Des champignons contre la taxe sur le carbone
Dans sa lutte contre la taxe du carbone, Pierre Poilievre compte sur un allié étonnant... un électeur qui fait pousser des champignons. Depuis 40 ans, la famille Medeiros cultive les champignons dans une vaste usine au gaz naturel en banlieue d’Ottawa. L’an dernier, Mike Medeiros a récolté environ 5 millions de kilogrammes, mais il dit aussi avoir payé près de 200 000 $ pour la taxe du carbone, ce qui gruge ses profits.
À plusieurs reprises, Pierre Poilievre a évoqué son cas personnel à la Chambre des communes. «Il m’a toujours aidé à travers les années et j’ai toujours cru que les babines suivaient les bottines», dit-il.
Vaillant au gym
Pierre Poilievre côtoie des vedettes de Ligue nationale de hockey lorsqu’il s’entraine au gym de son coach et ami Tony Greco.
«C’est l’homme le plus intelligent et le plus travaillant que je connaisse», dit-il, ne lésinant pas sur les superlatifs.
Entre deux espressos, M. Greco souligne que Pierre Poilievre suit sans broncher le même rythme que des joueurs élites des Sénateurs d’Ottawa, aussi clients de son gym cossu à Manotick.
Le politicien est notamment capable de soulever une kettlebellde 80 livres à une main, «ce qui est très difficile», vante l’entraineur.
De la politique pour souper
Attablé à un bar de Manotick, Christopher Napion affirme qu’il est le maire «non officiel» de la petite ville. L’homme d’affaires assure qu’il est un bon ami de Pierre Poilievre, l’ayant aidé à se faire élire et l’ayant reçu à souper quelques fois.

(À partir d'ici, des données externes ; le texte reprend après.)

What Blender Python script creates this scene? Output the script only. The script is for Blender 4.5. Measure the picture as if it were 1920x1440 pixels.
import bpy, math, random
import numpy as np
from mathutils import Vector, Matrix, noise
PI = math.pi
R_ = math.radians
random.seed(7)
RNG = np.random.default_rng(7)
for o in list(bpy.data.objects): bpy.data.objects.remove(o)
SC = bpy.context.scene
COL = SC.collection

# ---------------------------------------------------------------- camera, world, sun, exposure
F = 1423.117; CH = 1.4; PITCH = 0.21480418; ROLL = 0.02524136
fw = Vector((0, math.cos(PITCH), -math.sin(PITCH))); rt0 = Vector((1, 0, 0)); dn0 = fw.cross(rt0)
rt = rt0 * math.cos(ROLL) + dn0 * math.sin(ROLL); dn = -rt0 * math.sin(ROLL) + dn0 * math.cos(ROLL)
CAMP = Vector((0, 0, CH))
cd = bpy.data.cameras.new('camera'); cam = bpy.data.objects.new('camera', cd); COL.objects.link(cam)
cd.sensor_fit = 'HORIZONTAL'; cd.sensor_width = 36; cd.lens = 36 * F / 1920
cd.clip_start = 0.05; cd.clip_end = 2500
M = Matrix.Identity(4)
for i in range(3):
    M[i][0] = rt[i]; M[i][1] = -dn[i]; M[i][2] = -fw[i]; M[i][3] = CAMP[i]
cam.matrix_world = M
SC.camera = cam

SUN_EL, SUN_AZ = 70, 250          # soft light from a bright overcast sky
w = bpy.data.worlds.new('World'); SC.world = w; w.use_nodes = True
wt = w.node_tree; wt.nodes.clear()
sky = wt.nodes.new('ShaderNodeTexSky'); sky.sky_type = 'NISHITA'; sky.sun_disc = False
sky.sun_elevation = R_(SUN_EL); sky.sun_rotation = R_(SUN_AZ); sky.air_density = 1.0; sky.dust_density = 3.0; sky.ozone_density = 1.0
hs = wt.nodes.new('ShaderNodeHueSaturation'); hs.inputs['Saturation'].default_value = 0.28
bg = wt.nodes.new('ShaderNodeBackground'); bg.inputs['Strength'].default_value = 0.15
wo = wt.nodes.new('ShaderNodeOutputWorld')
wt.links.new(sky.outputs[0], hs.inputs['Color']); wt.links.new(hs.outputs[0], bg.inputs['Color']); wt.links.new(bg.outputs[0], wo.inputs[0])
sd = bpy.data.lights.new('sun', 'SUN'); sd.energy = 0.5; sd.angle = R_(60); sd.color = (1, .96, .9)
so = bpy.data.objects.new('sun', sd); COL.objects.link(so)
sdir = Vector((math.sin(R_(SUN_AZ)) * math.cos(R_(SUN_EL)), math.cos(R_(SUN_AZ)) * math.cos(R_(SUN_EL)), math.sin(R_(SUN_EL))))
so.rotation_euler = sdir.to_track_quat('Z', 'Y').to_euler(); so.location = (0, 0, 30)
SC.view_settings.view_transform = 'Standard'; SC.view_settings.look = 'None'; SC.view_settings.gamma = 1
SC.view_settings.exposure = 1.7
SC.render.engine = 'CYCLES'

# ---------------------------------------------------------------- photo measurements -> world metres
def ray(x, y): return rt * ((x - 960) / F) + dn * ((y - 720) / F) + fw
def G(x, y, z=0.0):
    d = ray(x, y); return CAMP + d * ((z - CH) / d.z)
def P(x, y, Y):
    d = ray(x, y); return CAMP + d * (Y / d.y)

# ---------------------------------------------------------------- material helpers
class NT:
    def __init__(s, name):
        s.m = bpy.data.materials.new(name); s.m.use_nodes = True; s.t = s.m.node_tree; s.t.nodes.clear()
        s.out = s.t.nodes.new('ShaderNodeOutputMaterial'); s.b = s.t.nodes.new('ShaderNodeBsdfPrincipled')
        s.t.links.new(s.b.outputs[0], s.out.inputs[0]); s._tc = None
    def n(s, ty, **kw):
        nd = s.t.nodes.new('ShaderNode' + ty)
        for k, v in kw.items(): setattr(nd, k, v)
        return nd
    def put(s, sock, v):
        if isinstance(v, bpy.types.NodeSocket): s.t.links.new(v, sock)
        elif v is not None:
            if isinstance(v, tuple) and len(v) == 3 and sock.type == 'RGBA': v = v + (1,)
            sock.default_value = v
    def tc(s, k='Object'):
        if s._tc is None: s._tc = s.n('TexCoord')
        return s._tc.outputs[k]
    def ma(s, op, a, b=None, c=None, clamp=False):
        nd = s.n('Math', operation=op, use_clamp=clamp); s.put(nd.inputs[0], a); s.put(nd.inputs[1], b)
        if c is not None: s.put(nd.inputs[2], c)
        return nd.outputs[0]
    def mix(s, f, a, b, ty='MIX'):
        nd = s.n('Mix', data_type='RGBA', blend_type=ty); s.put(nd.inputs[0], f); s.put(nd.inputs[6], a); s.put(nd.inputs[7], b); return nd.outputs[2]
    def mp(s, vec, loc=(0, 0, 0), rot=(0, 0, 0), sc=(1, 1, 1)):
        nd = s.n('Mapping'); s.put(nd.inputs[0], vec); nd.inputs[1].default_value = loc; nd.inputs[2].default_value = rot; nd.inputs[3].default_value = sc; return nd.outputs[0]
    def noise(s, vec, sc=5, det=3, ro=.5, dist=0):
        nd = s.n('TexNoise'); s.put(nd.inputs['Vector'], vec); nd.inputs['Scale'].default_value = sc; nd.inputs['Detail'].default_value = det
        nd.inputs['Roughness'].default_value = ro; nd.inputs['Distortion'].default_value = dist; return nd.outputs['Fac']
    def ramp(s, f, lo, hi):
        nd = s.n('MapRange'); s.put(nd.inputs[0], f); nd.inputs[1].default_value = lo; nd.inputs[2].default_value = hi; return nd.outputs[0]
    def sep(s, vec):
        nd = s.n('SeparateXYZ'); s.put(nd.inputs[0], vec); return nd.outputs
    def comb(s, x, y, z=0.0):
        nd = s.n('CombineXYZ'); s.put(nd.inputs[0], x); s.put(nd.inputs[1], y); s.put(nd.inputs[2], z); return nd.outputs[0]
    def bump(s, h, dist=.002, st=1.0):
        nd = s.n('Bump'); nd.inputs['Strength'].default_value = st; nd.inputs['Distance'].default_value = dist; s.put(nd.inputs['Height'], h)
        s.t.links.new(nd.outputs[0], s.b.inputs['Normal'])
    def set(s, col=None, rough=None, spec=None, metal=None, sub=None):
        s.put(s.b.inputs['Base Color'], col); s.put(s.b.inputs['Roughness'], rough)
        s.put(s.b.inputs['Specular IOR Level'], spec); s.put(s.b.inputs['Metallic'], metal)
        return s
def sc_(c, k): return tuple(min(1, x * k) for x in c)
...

«Il mange, boit et respire de la politique», résume-t-il à propos de leurs discussions à table.
Il a réparé sa voiture
Le mécanicien de Manotick, Jason Wetzstein, a rencontré son député lorsqu’il est arrivé à son garage avec un problème de roulement de roue. Selon son souvenir, il conduisait une voiture Infinity G35. «Je n’oublie jamais une voiture», dit l'électeur qui compte voter pour lui aux prochaines élections.